TASK PROMPT - Output every line of the data exactly as it appears.

····················

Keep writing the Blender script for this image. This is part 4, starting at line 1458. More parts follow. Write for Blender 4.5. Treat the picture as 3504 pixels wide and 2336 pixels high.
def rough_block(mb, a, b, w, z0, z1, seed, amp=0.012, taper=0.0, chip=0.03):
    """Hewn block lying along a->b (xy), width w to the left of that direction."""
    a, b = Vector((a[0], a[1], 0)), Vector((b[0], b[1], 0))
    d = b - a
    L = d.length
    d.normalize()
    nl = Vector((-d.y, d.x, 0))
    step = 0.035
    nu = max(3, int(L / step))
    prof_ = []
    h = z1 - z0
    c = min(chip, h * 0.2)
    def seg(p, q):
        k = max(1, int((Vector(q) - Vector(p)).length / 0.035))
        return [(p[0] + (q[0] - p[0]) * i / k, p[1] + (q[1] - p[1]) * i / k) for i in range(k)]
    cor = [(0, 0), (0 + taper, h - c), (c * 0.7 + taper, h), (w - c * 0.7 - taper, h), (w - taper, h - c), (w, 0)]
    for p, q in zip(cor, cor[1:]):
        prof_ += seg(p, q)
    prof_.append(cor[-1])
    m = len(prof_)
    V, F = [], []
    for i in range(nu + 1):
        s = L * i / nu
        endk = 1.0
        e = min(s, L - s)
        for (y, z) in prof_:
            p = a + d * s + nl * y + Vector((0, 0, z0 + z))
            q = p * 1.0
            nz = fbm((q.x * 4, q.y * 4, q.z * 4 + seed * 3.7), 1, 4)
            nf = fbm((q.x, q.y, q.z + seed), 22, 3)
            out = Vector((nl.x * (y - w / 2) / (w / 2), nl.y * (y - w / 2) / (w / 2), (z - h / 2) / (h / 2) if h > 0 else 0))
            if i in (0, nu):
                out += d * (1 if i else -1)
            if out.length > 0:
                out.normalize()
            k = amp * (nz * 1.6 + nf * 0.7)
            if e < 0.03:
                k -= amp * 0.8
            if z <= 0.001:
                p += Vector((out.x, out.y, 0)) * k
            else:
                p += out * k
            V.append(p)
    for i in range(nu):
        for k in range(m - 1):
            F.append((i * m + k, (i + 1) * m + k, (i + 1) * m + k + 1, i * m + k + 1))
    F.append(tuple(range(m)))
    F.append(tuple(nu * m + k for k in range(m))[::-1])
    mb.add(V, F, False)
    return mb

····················

OUTPUT FOR THIS EXERCISE -
Keep writing the Blender script for this image. This is part 4, starting at line 1458. More parts follow. Write for Blender 4.5. Treat the picture as 3504 pixels wide and 2336 pixels high.
def rough_block(mb, a, b, w, z0, z1, seed, amp=0.012, taper=0.0, chip=0.03):
    """Hewn block lying along a->b (xy), width w to the left of that direction."""
    a, b = Vector((a[0], a[1], 0)), Vector((b[0], b[1], 0))
    d = b - a
    L = d.length
    d.normalize()
    nl = Vector((-d.y, d.x, 0))
    step = 0.035
    nu = max(3, int(L / step))
    prof_ = []
    h = z1 - z0
    c = min(chip, h * 0.2)
    def seg(p, q):
        k = max(1, int((Vector(q) - Vector(p)).length / 0.035))
        return [(p[0] + (q[0] - p[0]) * i / k, p[1] + (q[1] - p[1]) * i / k) for i in range(k)]
    cor = [(0, 0), (0 + taper, h - c), (c * 0.7 + taper, h), (w - c * 0.7 - taper, h), (w - taper, h - c), (w, 0)]
    for p, q in zip(cor, cor[1:]):
        prof_ += seg(p, q)
    prof_.append(cor[-1])
    m = len(prof_)
    V, F = [], []
    for i in range(nu + 1):
        s = L * i / nu
        endk = 1.0
        e = min(s, L - s)
        for (y, z) in prof_:
            p = a + d * s + nl * y + Vector((0, 0, z0 + z))
            q = p * 1.0
            nz = fbm((q.x * 4, q.y * 4, q.z * 4 + seed * 3.7), 1, 4)
            nf = fbm((q.x, q.y, q.z + seed), 22, 3)
            out = Vector((nl.x * (y - w / 2) / (w / 2), nl.y * (y - w / 2) / (w / 2), (z - h / 2) / (h / 2) if h > 0 else 0))
            if i in (0, nu):
                out += d * (1 if i else -1)
            if out.length > 0:
                out.normalize()
            k = amp * (nz * 1.6 + nf * 0.7)
            if e < 0.03:
                k -= amp * 0.8
            if z <= 0.001:
                p += Vector((out.x, out.y, 0)) * k
            else:
                p += out * k
            V.append(p)
    for i in range(nu):
        for k in range(m - 1):
            F.append((i * m + k, (i + 1) * m + k, (i + 1) * m + k + 1, i * m + k + 1))
    F.append(tuple(range(m)))
    F.append(tuple(nu * m + k for k in range(m))[::-1])
    mb.add(V, F, False)
    return mb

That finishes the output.